Piazza Navona is a public open space in Rome, Italy. It is built on the site of the Stadium of Domitian, built in the 1st century AD, and follows the form of the open space of the stadium. Piazza Navona has several beautiful fountains, one of them is Fontana dei Quattro Fiumi.
Defined as a public space in the last years of the 15th century, when the city market was transferred there from the Campidoglio, Piazza Navona was transformed into a highly significant example of Baroque Roman architecture and art.
Fontana dei Quattro Fiumi, literally meaning Fountain of the Four Rivers, was designed in 1651 by Gian Lorenzo Bernini for Pope Innocent X.
The base of the fountain is a basin from the centre of which travertine rocks rise to support four river gods and above them, a copy of an Egyptian obelisk surmounted with the Pamphili family emblem of a dove with an olive twig.

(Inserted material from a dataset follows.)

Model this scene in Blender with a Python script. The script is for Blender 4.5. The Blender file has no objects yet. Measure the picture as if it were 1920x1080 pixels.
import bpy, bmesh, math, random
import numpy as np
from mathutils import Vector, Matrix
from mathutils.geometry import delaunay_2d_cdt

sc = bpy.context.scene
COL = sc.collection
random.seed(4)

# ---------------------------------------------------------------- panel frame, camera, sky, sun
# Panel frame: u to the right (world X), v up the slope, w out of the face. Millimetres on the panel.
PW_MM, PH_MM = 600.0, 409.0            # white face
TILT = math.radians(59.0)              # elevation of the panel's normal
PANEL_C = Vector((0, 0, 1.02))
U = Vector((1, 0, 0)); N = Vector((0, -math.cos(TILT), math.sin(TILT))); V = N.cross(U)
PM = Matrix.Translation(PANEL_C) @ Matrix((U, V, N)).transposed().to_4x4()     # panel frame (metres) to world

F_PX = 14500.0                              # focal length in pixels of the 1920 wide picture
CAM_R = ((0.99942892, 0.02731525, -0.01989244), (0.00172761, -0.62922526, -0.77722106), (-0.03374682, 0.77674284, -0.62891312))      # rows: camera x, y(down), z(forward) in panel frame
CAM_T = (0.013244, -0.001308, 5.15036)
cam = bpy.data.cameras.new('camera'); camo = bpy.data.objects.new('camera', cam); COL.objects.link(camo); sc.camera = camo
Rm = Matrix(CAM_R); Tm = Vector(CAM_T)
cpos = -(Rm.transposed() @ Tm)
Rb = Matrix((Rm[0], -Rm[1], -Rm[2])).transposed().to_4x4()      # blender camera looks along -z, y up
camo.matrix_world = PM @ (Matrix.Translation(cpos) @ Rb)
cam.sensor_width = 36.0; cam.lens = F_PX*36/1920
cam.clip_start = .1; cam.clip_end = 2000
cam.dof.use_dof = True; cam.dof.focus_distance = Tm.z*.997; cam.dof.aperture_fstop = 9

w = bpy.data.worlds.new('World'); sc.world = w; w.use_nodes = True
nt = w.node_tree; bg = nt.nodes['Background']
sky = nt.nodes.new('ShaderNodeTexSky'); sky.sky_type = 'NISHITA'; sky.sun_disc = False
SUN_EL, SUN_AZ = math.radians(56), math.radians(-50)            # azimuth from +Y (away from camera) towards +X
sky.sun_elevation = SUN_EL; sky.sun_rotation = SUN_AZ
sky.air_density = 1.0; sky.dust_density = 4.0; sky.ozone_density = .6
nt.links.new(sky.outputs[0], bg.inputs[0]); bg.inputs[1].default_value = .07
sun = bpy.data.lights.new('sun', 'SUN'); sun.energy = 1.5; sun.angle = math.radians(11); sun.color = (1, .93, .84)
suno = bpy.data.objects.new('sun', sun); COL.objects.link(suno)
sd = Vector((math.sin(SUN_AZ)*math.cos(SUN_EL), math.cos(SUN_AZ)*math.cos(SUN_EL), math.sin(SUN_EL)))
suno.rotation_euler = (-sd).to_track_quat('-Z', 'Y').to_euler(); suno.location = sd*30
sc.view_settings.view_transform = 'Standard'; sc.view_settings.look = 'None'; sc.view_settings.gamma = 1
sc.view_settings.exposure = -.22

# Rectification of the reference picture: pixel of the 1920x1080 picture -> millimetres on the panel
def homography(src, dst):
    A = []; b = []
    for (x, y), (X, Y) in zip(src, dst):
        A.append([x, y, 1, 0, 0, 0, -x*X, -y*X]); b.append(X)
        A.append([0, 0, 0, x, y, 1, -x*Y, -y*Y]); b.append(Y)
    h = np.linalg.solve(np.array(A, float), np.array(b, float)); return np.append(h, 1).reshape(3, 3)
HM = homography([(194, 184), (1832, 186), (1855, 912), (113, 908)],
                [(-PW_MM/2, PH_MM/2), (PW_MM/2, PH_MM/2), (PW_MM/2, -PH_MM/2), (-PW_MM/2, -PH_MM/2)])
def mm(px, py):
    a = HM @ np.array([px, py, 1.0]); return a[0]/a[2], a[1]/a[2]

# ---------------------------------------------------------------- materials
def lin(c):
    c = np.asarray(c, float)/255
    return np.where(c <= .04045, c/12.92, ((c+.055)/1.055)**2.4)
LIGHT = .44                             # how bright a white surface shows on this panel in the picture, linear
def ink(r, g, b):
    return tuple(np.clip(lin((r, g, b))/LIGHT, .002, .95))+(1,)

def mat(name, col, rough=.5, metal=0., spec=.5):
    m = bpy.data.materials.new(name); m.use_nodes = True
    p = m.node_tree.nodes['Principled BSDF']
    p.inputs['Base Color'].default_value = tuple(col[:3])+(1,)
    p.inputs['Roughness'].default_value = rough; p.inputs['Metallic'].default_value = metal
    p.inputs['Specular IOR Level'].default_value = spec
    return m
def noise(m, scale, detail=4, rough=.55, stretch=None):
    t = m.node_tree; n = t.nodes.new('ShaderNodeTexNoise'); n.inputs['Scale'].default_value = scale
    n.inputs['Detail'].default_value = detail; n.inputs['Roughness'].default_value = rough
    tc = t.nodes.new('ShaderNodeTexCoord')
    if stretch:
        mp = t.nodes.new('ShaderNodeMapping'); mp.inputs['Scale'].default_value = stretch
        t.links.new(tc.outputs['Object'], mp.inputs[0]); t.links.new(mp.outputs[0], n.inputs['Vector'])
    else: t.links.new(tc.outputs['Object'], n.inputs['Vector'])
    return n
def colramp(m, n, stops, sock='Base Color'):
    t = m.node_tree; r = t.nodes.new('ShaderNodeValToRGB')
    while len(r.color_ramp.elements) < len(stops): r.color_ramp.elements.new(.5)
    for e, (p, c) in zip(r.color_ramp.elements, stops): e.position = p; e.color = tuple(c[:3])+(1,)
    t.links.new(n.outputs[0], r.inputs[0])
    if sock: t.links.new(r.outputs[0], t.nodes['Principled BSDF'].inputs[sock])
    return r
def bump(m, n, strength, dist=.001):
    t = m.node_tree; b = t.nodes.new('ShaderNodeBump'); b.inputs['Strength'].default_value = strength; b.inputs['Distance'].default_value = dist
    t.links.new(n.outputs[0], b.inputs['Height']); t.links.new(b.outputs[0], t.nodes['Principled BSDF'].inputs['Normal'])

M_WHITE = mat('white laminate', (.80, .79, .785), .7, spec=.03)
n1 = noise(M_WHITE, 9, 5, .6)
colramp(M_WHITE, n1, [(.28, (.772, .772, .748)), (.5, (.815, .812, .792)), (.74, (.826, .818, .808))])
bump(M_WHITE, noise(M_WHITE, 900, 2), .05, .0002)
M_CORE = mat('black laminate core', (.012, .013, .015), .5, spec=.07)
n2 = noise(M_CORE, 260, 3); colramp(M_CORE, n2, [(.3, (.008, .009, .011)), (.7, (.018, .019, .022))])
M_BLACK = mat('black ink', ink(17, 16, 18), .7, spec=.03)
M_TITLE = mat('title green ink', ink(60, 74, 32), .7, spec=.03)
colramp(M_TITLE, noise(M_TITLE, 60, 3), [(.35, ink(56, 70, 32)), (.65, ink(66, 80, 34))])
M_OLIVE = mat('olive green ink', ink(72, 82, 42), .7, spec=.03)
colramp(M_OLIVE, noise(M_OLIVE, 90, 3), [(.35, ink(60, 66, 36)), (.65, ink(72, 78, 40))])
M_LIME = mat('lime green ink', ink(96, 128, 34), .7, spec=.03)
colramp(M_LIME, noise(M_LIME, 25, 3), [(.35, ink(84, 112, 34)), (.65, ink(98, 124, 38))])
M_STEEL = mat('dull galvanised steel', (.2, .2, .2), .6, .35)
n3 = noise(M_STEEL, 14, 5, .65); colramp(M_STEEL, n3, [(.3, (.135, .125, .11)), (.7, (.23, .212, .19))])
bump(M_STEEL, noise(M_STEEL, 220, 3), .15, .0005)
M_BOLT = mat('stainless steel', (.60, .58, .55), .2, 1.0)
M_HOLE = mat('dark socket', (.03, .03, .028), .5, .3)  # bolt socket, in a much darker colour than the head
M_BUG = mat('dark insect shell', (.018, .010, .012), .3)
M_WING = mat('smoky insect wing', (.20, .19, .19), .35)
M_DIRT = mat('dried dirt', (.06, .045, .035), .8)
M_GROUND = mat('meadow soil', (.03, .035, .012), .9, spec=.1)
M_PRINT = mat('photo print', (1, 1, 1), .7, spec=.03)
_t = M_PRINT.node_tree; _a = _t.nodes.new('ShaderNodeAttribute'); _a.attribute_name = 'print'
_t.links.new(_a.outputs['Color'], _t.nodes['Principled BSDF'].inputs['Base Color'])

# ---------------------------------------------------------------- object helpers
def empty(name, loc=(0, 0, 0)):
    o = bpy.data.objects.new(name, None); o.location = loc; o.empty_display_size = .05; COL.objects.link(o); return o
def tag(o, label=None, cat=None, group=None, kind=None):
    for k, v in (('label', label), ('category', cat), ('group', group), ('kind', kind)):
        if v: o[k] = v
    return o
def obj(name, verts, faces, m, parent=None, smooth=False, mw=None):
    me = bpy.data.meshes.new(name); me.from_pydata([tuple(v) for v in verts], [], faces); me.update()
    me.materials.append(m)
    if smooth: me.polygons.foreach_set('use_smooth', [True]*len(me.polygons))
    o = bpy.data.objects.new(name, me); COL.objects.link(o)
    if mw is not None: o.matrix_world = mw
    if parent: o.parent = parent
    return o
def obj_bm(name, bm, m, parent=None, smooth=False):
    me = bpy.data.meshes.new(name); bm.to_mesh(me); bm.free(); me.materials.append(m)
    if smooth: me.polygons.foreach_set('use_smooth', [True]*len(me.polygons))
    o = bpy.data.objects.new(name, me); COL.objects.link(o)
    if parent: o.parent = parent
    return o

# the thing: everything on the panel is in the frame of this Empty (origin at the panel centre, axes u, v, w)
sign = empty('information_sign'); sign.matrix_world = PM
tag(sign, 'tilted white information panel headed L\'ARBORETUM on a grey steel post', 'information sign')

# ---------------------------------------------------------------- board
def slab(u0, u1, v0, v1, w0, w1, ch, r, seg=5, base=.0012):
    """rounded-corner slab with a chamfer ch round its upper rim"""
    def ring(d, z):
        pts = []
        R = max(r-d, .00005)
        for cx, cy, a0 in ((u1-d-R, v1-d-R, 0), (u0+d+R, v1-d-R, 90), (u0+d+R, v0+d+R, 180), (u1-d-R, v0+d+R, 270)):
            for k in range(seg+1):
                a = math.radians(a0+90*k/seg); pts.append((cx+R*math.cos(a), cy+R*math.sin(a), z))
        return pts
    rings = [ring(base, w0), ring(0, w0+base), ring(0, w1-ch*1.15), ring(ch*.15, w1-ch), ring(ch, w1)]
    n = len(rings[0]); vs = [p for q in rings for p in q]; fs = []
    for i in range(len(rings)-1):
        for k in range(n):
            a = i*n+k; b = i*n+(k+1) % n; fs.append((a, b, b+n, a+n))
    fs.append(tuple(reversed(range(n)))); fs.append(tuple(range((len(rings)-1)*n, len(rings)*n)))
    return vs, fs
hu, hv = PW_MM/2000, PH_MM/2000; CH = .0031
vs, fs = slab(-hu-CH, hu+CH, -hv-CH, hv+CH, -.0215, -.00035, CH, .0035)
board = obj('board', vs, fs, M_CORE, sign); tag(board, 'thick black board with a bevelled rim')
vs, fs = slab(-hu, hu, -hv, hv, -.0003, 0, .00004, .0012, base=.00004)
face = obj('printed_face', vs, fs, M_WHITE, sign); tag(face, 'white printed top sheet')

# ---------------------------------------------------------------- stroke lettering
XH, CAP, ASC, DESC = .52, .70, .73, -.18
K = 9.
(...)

Fontana dei Quattro Fiumi represents four major rivers of the four continents through which papal authority had spread: the Nile representing Africa, the Danube representing Europe, the Ganges representing Asia, and the Río de la Plata representing the Americas.
Fontana dei Quattro Fiumi is an important scene in Dan Brown's novel "Angels and Demons", so it attracts many book fans to drop a visit here.